Nigel Farage consola Juncker sulla Brexit parlando di Barroso: «I big boys delle banche si prenderanno cura di lei, mr Juncker, come si sono fatti carico di Barroso quelli di Goldman Sachs». Farage insiste sul successo del suo referendum e attacca con violenza Guy Verhofstadt, incaricato del Parlamento come negoziatore: «Le vostre idee non fermeranno i No, i referendum e l’opposizione di diversi Paesi centro ed est europei. Lei è un nazionalista europe, la sua nomina a negoziare è una dichiarazione di guerra». Il leader dell’Ukip aggiunge, e sarebbe interessante capire cosa pensano nel governo conservatore di Theresa May: «Se davvero volete mantenere il trattato commerciale in cambio della libera circolazione di persone, non avremo un accordo».
Marine Le Pen è ancora più aggressiva, dal punto di vista retorico: «Raramente abbiamo sentito un discorso così senza visione e tanto insipido. Mi è sembrato di assistere all’elogio funebre dell’Unione europea. Lei ignora la enorme spinta alla voglia di riguadagnare la propria identità nazionale. I giovani ci votano e il Brexit ha rotto un tabù. Vi sarebbe piaciuto vedere l’apocalisse abbattersi sui britannici, ma non è andata così. Terrorismo, immigrazione, agricoltura…rispondete solo con più Europa. Una formula senza speranze». Le Pen e gli altri nazionalisti hanno buon gioco a usare terrorismo e islamismo, ma anche la politica economica, le tasse, le banche: «Fate crescere l’islamismo e il terrorismo, avete distrutto la crescita del Sud per difendere l’euro», dice le Pen, che è chiaramente la leader di questa componente: «Lasciate le nazioni liberarsi, cooperare tra loro, lasciate ai popoli determinare i loro destini». La leader del Front National a domanda risponde anche sull’uscita della Francia dall’Unione: «Se diventerò presidente organizzerò un referendum sulla Frexit».
L’italiano Salvini è la fotocopia rozza di Le Pen, ma senza un bravo ghostwriter: «Ennesima farsa ed ennesime parole al vento» quelle di Juncker, «Aiutate e finanziate il terrorismo con ogni barcone che sbarca, con le folli sanzioni alla Russia e dando soldi alla Turchia in cambio di niente». Poi la difesa del gruppo di Visegrad, i governi nazionalisti dell’est che si oppongono alla redistribuzione dei rifugiati: «Alimentate la rabbia popolare prendendovela con governi democratici. È l’ultimo discorso a vanvera che lei fa perché i cittadini si stanno svegliando». Ovvero, io sto con Le Pen, Orban e la Polonia.

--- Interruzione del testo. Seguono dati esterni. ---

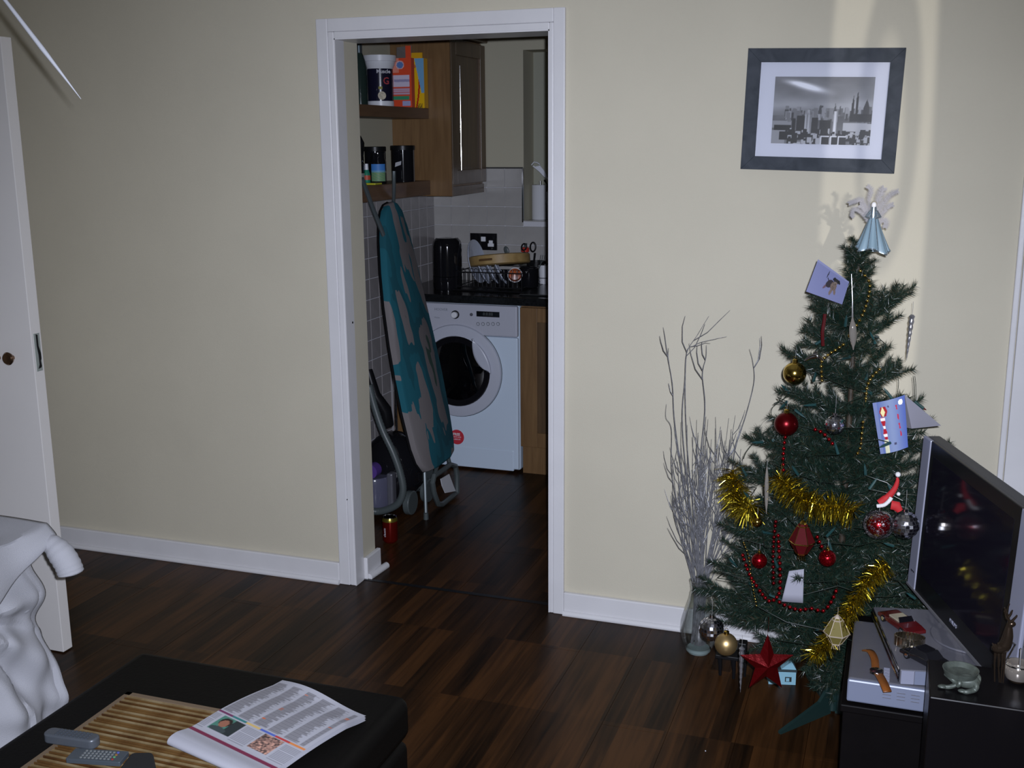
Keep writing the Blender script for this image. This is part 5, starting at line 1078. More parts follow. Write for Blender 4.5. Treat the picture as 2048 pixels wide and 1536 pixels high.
garland('bead_garland', 'red bead string under the white card', G((1.64, -0.745, 0.472), (1.659, -0.751, 0.467), (1.692, -0.762, 0.465), (1.723, -0.762, 0.473), (1.752, -0.765, 0.472), (1.771, -0.756, 0.498), (1.782, -0.753, 0.533)), REDG, 0.005, group='red bead strings', pitch=2.6)
garland('bead_garland', 'short red bead string beside the deep mirror ball', G((1.70, -0.632, 0.914), (1.717, -0.636, 0.909), (1.731, -0.642, 0.899), (1.748, -0.653, 0.883)), REDG, 0.005, group='red bead strings', pitch=2.8)
garland('bead_garland', 'red bead string beside the dark red lantern', G((1.725, -0.727, 0.655), (1.739, -0.732, 0.63), (1.753, -0.737, 0.61)), REDG, 0.005, group='red bead strings', pitch=2.3)
garland('bead_garland', 'red bead string running up behind the looping one', G((1.618, -0.69, 0.50), (1.612, -0.67, 0.56), (1.610, -0.65, 0.62), (1.612, -0.64, 0.66)), REDM, 0.005, group='red bead strings', pitch=2.2)
# tinsel
TIN = mat('gold_tinsel', (0.50, 0.40, 0.04), 0.24, metal=1.0)
def tinsel(lb, px, seed, dens=4600, ln0=0.052, up=0.0):
    P = smoothp([Vector(p) for p in px], 8); rgt = random.Random(seed); c = thing('tinsel_garland', lb, 'tinsel', P[0], group='gold tinsel bunches'); b = MB(); b.tube(P, 0.0012, 5)
    for i in range(len(P)-1):
        sg = P[i+1]-P[i]; t = sg.normalized(); u = t.orthogonal().normalized(); w_ = t.cross(u)
        for q in range(int(sg.length*dens)+1):
            a = rgt.random()*2*PI; o_ = P[i]+sg*rgt.random(); d_ = (u*math.cos(a)+w_*math.sin(a)+t*(rgt.random()-0.5)*0.7-Z*0.35).normalized(); ln = ln0*(0.6+0.5*rgt.random()); m_ = o_+d_*ln*0.55; e_ = o_+d_*ln+Vector((0, 0, -0.006)); sd = d_.cross(Vector((rgt.random()-0.5, rgt.random()-0.5, rgt.random()-0.5))).normalized()*0.0009
            b.add([o_-sd, o_+sd, m_+sd, m_-sd, e_+sd*0.7, e_-sd*0.7], [(0, 1, 2, 3), (3, 2, 4, 5)])
    o = b.build('tinsel_strands', TIN, c, smooth=False); o['kind'] = 'stuff'
tinsel('bunch of gold tinsel at left, nearest the silver twigs', [(1.470, -0.49, 0.735), (1.478, -0.53, 0.70), (1.505, -0.59, 0.675), (1.530, -0.63, 0.67), (1.545, -0.65, 0.69)], 1)
tinsel('gold tinsel sweeping across the middle of the tree', [(1.610, -0.66, 0.775), (1.640, -0.69, 0.77), (1.672, -0.715, 0.745), (1.724, -0.73, 0.735), (1.774, -0.735, 0.74), (1.81, -0.73, 0.725)], 2, dens=4300, ln0=0.046)
tinsel('gold tinsel running down the lower right of the tree behind the gold lantern', [(1.899, -0.735, 0.60), (1.864, -0.753, 0.57), (1.837, -0.769, 0.525), (1.816, -0.78, 0.479), (1.785, -0.79, 0.43), (1.765, -0.79, 0.39), (1.75, -0.79, 0.365), (1.735, -0.78, 0.345)], 3, dens=4000, ln0=0.036)
# fairy lights
fy = thing('fairy_lights', 'dark string of unlit fairy lights wound round the tree', 'fairy lights', (AX.x, AX.y, 0.5)); BG = mat('light_holder_green', (0.015, 0.05, 0.05), 0.3); CABG = mat('dark_green_cable', (0.01, 0.018, 0.012), 0.4)
rgl = random.Random(31); P = []
for k in range(150):
    t = k/149; z = 0.36+0.82*t; rr = rz_(z)*(0.93+0.10*math.sin(k*2.3)); a = -PI/2-0.4+math.sin(k*0.28)*1.0; P.append(Vector((AX.x+rr*math.cos(a), AX.y+rr*math.sin(a), z+0.02*math.sin(k*1.1))))
b = MB(); b.tube(P, 0.0013, 5); b.build('cable', CABG, fy); bl0 = None
for k in range(4, 148, 3):
    d_ = Vector((rgl.random()-0.5, rgl.random()-0.5, rgl.random()-0.3)).normalized(); b = MB(); b.tube([P[k], P[k]+d_*0.024, P[k]+d_*0.036], [0.0042, 0.0036, 0.0008], 7); b.build('bulb_holder', BG, fy)
wl = thing('fairy_light_bulb', 'single light with red tip hanging at the right end of a cable loop', 'light', K2(1845, 805, -0.45))
b = MB(); b.tube([K2(1829, 803, -0.45), K2(1847, 817, -0.45)], 0.0045, 8); b.build('bulb_holder', BG, wl); b = MB(); b.tube([K2(1847, 817, -0.45), K2(1853, 820, -0.45)], [0.003, 0.0006], 7); b.build('red_tip', REDG, wl)
for dx in (0, 3.5):
    b = MB(); b.tube(smoothp([K2(1826+dx, 752, -0.45), K2(1828+dx, 770, -0.45), K2(1829+dx, 803, -0.45)], 5), 0.0008, 5); b.build('cable_loop', CABG, fy)
for pts, r_ in ((((1793, 745, -0.45), (1797, 765, -0.45), (1794, 792, -0.45)), 0.0009), (((1540, 858, -0.5), (1520, 872, -0.5), (1505, 888, -0.5), (1492, 905, -0.5), (1487, 918, -0.5)), 0.0012), (((1572, 770, -0.52), (1560, 800, -0.5), (1545, 815, -0.5), (1542, 830, -0.5)), 0.0009), (((1625, 740, -0.55), (1640, 748, -0.57), (1665, 762, -0.6), (1700, 775, -0.6), (1735, 787, -0.6)), 0.0012)):
    b = MB(); b.tube(smoothp([K2(*q) for q in pts], 5), r_, 5); b.build('cable_loop', CABG, fy)
# cards
def cardquad(name, lb, P, m, th=0.001, colf=None, nu=40, nv=30, curve=0.0, cat='card'):
    P = [Vector(p) for p in P]; c = thing(name, lb, cat, (P[0]+P[2])/2)
    nrm = (P[1]-P[0]).cross(P[3]-P[0]).normalized()
    if nrm.dot(FW) > 0: nrm = -nrm
    f = lambda s, t, o=0: P[0]*(1-s)*(1-t)+P[1]*s*(1-t)+P[2]*s*t+P[3]*(1-s)*t+nrm*(curve*math.sin(PI*s)+o)
    b = MB(); b.grid(f, 12, 4); b.build('card_sheet', m, c, solid=th)
    if colf: b = MB(); b.grid(lambda s, t: f(s, t, th), nu, nv, colf=colf); b.build('printed_front', GLOSSPRINT, c)
    return c, f
def dogcol(s, t):   # t 0 = top
    base = srgb(112, 116, 153) if t > 0.06 else srgb(128, 131, 165)
    def el(cx, cy, a, b_, th=0):
        dx, dy = s-cx, (t-cy)*0.78; c_, s_ = math.cos(th), math.sin(th); return ((dx*c_+dy*s_)/a)**2+((-dx*s_+dy*c_)/b_)**2 < 1
    if el(0.40, 0.22, 0.012, 0.11, 0.15) or el(0.445, 0.36, 0.012, 0.05, -0.7): return srgb(22, 22, 34)          # raised tail
    if el(0.60, 0.24, 0.030, 0.055, 0.5) or el(0.745, 0.26, 0.030, 0.06, -0.4): return srgb(20, 20, 22)            # ears
    if el(0.665, 0.36, 0.050, 0.042): return srgb(112, 98, 88) if not el(0.665, 0.385, 0.014, 0.012) else srgb(15, 15, 15)
    if el(0.67, 0.28, 0.075, 0.07): return srgb(32, 30, 32)                                                       # head
    if el(0.635, 0.50, 0.085, 0.12, 0.1): return srgb(118, 100, 88) if (math.sin(s*160)*math.sin(t*120) > -0.2) else srgb(50, 44, 42)
    if el(0.52, 0.47, 0.085, 0.13, 0.55): return srgb(36, 30, 38)                                                 # back
    if el(0.43, 0.60, 0.028, 0.11, 0.5): return srgb(92, 68, 80)
    if el(0.60, 0.72, 0.034, 0.10, 0.1) or el(0.70, 0.66, 0.034, 0.09, -0.25): return srgb(108, 92, 84)
    return base
Yc = -0.52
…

Il discorso di Juncker non fornisce risposte alla retorica della destra, così come nessuno, in questi anni ha saputo trovare un discorso ideale capace di contrastare i discorsi di Orban, Farage e compagnia. Ai burocrati di Bruxelles e ai governi nazionali servirebbero idee nuove e diverse dall’austerity e i patti con i Paesi terzi per gli immigrati. Uno scatto su qualche fronte che non sia quello della sicurezza o la paura del terrorismo, strada questa scelta dal francese Hollande. All’orizzonte non si vedono risposte simili. E all’Europarlamento, tranne il liberale Verhofstadt, che almeno aggredisce gli avversari politici con i loro mezzi, azzeccando le battute, non c’è nessuno capace di rispondere ai nazionalisti a tono.